-- start of SUPPLIED MATERIAL --

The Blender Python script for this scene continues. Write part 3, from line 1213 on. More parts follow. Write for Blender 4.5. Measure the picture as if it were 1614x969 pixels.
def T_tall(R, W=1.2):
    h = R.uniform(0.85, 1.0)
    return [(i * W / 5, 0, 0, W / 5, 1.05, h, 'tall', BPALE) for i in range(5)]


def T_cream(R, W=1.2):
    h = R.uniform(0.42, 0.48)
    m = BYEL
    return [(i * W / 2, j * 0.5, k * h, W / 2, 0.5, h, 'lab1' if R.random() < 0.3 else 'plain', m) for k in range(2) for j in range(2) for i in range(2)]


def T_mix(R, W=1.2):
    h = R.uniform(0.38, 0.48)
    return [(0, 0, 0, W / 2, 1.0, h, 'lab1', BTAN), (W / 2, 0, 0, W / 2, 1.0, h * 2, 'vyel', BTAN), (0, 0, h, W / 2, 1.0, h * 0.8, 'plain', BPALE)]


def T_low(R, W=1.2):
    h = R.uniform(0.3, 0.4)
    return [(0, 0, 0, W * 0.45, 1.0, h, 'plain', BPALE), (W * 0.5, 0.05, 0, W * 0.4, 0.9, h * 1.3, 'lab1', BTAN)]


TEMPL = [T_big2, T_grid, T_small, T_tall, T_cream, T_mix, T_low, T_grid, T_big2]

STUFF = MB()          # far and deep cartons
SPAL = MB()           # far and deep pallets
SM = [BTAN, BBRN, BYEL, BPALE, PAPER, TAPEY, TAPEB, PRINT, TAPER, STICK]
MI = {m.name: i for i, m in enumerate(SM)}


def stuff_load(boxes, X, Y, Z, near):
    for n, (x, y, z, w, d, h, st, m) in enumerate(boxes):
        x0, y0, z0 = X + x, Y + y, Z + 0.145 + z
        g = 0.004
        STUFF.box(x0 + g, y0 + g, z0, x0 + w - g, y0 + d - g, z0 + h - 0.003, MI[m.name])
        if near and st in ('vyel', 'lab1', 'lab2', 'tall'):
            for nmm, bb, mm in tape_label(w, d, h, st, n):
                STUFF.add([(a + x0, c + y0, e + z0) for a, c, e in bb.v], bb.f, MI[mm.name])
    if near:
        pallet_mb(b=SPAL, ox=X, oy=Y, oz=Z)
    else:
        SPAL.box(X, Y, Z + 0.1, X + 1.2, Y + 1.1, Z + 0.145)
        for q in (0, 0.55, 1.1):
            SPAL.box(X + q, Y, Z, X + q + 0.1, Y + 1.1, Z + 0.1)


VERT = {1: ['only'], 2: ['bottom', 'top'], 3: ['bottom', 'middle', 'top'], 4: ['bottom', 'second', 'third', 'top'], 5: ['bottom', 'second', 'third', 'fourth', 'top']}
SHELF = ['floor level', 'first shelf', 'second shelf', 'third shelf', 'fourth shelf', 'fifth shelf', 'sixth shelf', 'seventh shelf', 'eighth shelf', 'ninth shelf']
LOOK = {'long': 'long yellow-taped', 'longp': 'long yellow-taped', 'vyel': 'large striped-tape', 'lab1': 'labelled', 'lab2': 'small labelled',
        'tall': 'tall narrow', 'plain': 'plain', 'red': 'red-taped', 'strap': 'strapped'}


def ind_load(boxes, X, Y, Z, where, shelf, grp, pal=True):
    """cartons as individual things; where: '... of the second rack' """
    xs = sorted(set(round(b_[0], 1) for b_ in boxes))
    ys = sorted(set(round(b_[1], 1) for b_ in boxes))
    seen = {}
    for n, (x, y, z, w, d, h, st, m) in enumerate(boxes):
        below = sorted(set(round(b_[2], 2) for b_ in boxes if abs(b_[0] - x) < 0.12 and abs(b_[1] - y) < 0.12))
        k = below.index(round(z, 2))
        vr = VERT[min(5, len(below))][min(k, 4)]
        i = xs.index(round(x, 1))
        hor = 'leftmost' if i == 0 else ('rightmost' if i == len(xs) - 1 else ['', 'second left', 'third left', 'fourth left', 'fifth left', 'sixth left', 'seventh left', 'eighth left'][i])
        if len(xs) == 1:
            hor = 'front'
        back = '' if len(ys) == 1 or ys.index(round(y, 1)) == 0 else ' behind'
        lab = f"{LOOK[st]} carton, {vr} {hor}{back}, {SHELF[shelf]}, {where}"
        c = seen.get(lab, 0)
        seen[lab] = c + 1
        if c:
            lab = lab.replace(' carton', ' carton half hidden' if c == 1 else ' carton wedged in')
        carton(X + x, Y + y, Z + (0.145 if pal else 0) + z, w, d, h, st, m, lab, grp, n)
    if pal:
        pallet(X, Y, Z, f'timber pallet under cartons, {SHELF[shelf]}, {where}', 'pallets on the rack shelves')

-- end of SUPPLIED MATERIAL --

WHAT IS EXPECTED - Reproduce exactly, please, only the lines from the start of the data above to the line that contains "SPAL.box(X + q, Y, Z, X", with both ends kept.

EXERCISE SOLUTION -
The Blender Python script for this scene continues. Write part 3, from line 1213 on. More parts follow. Write for Blender 4.5. Measure the picture as if it were 1614x969 pixels.
def T_tall(R, W=1.2):
    h = R.uniform(0.85, 1.0)
    return [(i * W / 5, 0, 0, W / 5, 1.05, h, 'tall', BPALE) for i in range(5)]


def T_cream(R, W=1.2):
    h = R.uniform(0.42, 0.48)
    m = BYEL
    return [(i * W / 2, j * 0.5, k * h, W / 2, 0.5, h, 'lab1' if R.random() < 0.3 else 'plain', m) for k in range(2) for j in range(2) for i in range(2)]


def T_mix(R, W=1.2):
    h = R.uniform(0.38, 0.48)
    return [(0, 0, 0, W / 2, 1.0, h, 'lab1', BTAN), (W / 2, 0, 0, W / 2, 1.0, h * 2, 'vyel', BTAN), (0, 0, h, W / 2, 1.0, h * 0.8, 'plain', BPALE)]


def T_low(R, W=1.2):
    h = R.uniform(0.3, 0.4)
    return [(0, 0, 0, W * 0.45, 1.0, h, 'plain', BPALE), (W * 0.5, 0.05, 0, W * 0.4, 0.9, h * 1.3, 'lab1', BTAN)]


TEMPL = [T_big2, T_grid, T_small, T_tall, T_cream, T_mix, T_low, T_grid, T_big2]

STUFF = MB()          # far and deep cartons
SPAL = MB()           # far and deep pallets
SM = [BTAN, BBRN, BYEL, BPALE, PAPER, TAPEY, TAPEB, PRINT, TAPER, STICK]
MI = {m.name: i for i, m in enumerate(SM)}


def stuff_load(boxes, X, Y, Z, near):
    for n, (x, y, z, w, d, h, st, m) in enumerate(boxes):
        x0, y0, z0 = X + x, Y + y, Z + 0.145 + z
        g = 0.004
        STUFF.box(x0 + g, y0 + g, z0, x0 + w - g, y0 + d - g, z0 + h - 0.003, MI[m.name])
        if near and st in ('vyel', 'lab1', 'lab2', 'tall'):
            for nmm, bb, mm in tape_label(w, d, h, st, n):
                STUFF.add([(a + x0, c + y0, e + z0) for a, c, e in bb.v], bb.f, MI[mm.name])
    if near:
        pallet_mb(b=SPAL, ox=X, oy=Y, oz=Z)
    else:
        SPAL.box(X, Y, Z + 0.1, X + 1.2, Y + 1.1, Z + 0.145)
        for q in (0, 0.55, 1.1):
            SPAL.box(X + q, Y, Z, X + q + 0.1, Y + 1.1, Z + 0.1)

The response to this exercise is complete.